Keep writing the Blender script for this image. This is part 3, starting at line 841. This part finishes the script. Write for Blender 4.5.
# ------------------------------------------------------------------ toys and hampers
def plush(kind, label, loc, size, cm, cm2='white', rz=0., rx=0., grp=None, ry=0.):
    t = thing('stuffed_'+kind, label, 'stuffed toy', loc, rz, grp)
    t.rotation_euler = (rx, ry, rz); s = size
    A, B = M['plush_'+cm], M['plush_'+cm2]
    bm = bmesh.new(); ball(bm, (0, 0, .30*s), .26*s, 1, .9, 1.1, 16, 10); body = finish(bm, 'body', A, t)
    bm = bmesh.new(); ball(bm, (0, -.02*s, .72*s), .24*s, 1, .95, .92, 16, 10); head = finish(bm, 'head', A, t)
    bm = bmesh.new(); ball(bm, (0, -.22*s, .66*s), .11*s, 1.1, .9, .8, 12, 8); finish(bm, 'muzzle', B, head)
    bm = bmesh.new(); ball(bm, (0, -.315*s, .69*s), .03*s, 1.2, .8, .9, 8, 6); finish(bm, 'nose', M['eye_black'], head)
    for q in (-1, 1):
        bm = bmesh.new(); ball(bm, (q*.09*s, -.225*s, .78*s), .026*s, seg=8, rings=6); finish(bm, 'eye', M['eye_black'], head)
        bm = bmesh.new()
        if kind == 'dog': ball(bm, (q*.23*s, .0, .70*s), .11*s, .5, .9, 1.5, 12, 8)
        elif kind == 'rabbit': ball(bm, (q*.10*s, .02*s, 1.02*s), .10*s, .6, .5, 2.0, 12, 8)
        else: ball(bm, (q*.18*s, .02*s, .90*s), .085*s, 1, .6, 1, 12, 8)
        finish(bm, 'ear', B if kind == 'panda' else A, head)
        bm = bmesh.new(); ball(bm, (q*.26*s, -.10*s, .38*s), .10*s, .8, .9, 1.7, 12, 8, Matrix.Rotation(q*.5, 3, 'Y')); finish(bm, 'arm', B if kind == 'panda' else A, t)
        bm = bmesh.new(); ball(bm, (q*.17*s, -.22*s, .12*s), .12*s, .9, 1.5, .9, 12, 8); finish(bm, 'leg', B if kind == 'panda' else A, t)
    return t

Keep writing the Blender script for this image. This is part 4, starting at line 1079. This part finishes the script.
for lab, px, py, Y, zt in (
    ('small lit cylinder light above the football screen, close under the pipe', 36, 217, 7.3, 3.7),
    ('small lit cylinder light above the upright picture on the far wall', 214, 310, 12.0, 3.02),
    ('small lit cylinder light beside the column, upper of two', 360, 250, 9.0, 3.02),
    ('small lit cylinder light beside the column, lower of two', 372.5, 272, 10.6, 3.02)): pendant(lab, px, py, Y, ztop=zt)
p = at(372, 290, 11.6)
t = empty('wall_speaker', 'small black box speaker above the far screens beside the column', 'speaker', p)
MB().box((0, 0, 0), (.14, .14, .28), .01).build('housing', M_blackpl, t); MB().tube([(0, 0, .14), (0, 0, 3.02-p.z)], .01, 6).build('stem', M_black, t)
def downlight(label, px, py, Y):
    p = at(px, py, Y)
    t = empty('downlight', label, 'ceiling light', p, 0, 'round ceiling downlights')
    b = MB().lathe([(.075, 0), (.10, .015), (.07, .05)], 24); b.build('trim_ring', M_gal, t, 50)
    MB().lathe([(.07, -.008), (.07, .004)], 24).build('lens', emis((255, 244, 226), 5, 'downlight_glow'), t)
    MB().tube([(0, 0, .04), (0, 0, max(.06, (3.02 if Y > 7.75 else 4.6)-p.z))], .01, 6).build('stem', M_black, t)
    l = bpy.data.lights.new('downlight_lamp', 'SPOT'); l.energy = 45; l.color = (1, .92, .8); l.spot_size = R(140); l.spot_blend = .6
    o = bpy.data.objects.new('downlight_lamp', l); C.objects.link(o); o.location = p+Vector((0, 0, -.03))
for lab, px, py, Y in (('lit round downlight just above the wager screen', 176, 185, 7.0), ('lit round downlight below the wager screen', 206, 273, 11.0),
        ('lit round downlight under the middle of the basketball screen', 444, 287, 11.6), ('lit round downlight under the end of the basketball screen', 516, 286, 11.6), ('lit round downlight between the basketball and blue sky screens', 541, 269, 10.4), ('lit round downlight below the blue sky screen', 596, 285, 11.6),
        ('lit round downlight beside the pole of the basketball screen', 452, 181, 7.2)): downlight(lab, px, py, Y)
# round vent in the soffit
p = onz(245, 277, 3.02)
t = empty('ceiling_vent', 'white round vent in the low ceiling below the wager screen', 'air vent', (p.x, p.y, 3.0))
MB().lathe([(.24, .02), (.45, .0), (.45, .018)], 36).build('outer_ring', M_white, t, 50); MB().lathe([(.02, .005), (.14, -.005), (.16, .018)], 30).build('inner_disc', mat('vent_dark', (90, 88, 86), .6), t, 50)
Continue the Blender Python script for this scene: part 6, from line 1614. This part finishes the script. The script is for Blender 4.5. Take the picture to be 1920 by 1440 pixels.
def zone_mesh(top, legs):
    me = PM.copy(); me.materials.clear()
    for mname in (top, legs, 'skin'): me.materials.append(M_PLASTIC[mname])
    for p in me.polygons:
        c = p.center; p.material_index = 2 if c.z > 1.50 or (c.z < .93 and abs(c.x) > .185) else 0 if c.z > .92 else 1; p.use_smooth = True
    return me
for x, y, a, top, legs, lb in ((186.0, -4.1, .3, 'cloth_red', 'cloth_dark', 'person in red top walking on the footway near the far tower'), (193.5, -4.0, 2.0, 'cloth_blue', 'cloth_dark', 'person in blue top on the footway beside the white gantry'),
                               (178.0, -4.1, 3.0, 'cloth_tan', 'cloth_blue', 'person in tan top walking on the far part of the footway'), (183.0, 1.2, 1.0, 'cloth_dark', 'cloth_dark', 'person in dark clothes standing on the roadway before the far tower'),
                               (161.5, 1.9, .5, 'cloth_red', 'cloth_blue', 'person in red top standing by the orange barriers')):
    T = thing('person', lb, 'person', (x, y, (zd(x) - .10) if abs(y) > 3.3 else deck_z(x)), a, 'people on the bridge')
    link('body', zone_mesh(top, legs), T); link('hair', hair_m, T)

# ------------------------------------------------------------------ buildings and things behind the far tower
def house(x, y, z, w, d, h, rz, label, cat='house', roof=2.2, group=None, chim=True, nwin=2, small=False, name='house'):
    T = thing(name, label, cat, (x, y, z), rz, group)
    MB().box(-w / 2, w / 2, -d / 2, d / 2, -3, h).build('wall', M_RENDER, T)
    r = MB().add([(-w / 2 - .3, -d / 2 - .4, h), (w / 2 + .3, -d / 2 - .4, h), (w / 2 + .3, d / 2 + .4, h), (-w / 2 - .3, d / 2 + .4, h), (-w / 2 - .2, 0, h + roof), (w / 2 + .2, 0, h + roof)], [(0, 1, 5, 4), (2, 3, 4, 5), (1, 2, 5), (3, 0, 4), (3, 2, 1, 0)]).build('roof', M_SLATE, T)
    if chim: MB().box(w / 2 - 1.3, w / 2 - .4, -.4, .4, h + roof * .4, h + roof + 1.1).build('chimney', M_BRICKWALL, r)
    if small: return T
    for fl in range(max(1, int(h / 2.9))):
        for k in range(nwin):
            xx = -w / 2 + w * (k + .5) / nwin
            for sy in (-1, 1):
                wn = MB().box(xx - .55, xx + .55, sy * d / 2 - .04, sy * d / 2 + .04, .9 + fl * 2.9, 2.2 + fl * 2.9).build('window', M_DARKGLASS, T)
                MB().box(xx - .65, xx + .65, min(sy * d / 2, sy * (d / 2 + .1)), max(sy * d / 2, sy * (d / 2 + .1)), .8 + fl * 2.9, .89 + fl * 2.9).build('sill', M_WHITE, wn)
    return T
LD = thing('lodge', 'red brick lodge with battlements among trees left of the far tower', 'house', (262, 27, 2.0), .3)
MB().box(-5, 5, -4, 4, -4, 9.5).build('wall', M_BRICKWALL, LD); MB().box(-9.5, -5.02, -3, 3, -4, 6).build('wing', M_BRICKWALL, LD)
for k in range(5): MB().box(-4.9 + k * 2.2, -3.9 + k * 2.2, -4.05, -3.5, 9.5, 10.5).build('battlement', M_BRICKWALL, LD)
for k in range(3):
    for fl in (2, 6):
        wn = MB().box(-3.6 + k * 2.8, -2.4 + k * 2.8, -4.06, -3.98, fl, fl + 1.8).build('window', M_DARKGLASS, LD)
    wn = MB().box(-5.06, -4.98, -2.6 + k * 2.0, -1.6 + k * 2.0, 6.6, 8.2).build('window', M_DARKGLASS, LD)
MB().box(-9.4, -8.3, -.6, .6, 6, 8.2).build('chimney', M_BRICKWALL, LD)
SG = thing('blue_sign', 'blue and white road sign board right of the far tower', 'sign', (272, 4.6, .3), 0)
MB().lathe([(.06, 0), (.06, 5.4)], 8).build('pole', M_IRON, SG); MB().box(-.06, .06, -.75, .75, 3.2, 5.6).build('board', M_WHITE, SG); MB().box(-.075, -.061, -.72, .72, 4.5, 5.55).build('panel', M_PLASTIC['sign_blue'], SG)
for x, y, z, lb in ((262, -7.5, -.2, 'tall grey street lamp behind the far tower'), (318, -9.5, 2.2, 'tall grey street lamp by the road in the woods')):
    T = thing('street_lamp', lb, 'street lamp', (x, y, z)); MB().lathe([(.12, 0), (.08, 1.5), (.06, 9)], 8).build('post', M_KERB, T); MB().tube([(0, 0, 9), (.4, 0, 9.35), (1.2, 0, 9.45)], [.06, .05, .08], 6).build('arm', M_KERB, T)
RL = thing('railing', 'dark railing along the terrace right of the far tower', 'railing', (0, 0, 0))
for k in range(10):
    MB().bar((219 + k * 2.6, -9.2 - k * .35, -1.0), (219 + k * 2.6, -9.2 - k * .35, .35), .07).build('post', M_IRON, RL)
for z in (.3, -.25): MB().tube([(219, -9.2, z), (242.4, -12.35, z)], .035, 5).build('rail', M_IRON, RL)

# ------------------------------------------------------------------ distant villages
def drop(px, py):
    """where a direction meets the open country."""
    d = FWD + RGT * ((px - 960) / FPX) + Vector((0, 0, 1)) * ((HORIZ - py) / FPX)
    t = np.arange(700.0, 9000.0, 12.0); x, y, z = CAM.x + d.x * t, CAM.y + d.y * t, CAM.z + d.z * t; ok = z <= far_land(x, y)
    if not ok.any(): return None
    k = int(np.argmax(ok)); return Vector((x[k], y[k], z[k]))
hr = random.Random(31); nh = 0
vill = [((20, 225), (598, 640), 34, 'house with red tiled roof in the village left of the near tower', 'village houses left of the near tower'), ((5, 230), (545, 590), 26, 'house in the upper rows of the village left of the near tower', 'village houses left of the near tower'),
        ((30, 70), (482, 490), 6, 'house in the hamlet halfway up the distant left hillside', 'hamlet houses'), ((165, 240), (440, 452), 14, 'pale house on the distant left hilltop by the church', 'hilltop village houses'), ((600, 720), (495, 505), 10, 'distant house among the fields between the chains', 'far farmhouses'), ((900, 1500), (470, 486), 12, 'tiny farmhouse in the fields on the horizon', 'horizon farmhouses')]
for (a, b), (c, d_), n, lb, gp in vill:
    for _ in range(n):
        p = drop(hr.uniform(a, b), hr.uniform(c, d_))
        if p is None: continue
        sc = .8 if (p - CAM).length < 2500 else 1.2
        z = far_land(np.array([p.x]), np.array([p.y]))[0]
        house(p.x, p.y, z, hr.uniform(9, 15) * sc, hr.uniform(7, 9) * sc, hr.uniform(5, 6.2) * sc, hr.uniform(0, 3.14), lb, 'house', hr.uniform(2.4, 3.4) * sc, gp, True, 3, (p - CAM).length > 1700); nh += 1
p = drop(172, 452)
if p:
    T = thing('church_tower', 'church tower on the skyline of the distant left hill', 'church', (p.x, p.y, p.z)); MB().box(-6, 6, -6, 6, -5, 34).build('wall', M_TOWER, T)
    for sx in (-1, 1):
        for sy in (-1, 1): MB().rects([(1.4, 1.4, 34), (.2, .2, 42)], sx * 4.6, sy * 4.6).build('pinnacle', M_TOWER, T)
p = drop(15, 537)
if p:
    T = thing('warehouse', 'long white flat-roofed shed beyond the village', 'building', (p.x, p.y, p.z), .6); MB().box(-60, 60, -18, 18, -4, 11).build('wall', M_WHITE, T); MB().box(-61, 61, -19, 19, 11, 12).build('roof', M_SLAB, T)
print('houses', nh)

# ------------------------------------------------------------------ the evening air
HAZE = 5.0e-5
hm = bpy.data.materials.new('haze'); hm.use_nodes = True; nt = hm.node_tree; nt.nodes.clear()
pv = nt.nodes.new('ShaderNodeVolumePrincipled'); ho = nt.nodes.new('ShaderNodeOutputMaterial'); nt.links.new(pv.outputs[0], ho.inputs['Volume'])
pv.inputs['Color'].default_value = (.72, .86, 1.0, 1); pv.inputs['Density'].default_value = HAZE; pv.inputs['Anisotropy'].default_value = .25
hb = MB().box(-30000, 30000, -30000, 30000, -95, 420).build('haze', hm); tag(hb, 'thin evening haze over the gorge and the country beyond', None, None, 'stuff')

----

| Stated task |
In the material above, find the lines that contain "picture" and show them.

| Solution to this task |
    ('small lit cylinder light above the upright picture on the far wall', 214, 310, 12.0, 3.02),
Continue the Blender Python script for this scene: part 6, from line 1614. This part finishes the script. The script is for Blender 4.5. Take the picture to be 1920 by 1440 pixels.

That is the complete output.